Anastasi will testify that improving transparency by itemizing costs will help consumers understand their entire transaction. One significant change to the RESPA disclosures adopted in November 2008 and implemented in January 2010 was the introduction of “roll-up” lines and aggregate line item totals on the HUD-1 Settlement Statement. This concept was designed to help consumers shop for settlement services by making it simpler to aggregate classes of charges. While the stated goal was improving consumer understanding of charges, roll-ups have not been an effective tool for achieving this goal.

“Our experience has found that transparency, simplicity and itemization of charges are a more effective solution for consumers,” Anastasi said.

In the current forms, roll-ups lump fees into aggregate standard categories. Consumers are then encouraged to shop based on these aggregates. Alongside or underneath the aggregate, some (but not all) fees are itemized. Thus, consumers are given a disclosure that includes an aggregate fee that may not reconcile with an addition of the itemized fees listed underneath or alongside.

“ALTA members routinely see the confusion this causes for consumers who are unable to reconcile the numbers on the page,” Anastasi said. “A better solution would be to return the itemization and transparency from the previous GFE and HUD-1. Just like when you go out to dinner, your check doesn’t just give you a total price. Rather, each item is listed giving you a breakdown of what you pay for. These forms would allow consumers to see where their money is going and to better inquire regarding fees they find questionable.

"This level of transparency offers a better opportunity for consumers to shop for these additional services by providing them detailed information to use when going to other providers to obtain competing bids,” Anastasi continued.

Anastasi will also stress that mortgage disclosures should not prejudice consumers against protecting their financial investment. Certain services purchased as part of the real estate transaction protect consumers’ financial interests. Rather, mortgage disclosures should encourage consumers to investigate whether the service is in their best interest.

The choice of words used to refer to certain services can greatly influence consumers’ likelihood of purchasing those services and acting in their best financial interests. An example of this is Owners Title Insurance. Recent mortgage disclosure proposals use the term “not required” on the GFE to disclose to consumers the closing costs that are not mandated by the lender, but are available to consumer, including Owners Title Insurance.
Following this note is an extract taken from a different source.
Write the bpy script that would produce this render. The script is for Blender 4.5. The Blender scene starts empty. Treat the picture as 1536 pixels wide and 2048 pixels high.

However, by calling a service “not-required,” these proposals contain a less than encouraging implication that the service is of less value to consumers.

“This message prejudices consumers against considering these services, even when these services are often in consumers' best interests and protection,” Anastasi said. “ALTA strongly encourages policymakers to avoid using the term ‘not required’ in these disclosures, and instead use terms like ‘recommended’ or ‘advisable.’ These terms encourage consumers to investigate services like owner’s title and make an informed decision.”

This concept was recognized by HUD in the current Settlement Cost Booklet where the guide encourages consumers to investigate these services, including an Owners Title Insurance policy, indicating: “If you want to protect yourself from claims by others against your new home, you will need an owner's policy.”

“If we have learned anything from the foreclosure crisis, it is that consumers should be encouraged to investigate products like Owners Title Insurance that help protect the consumers’ interest,” Anastasi said.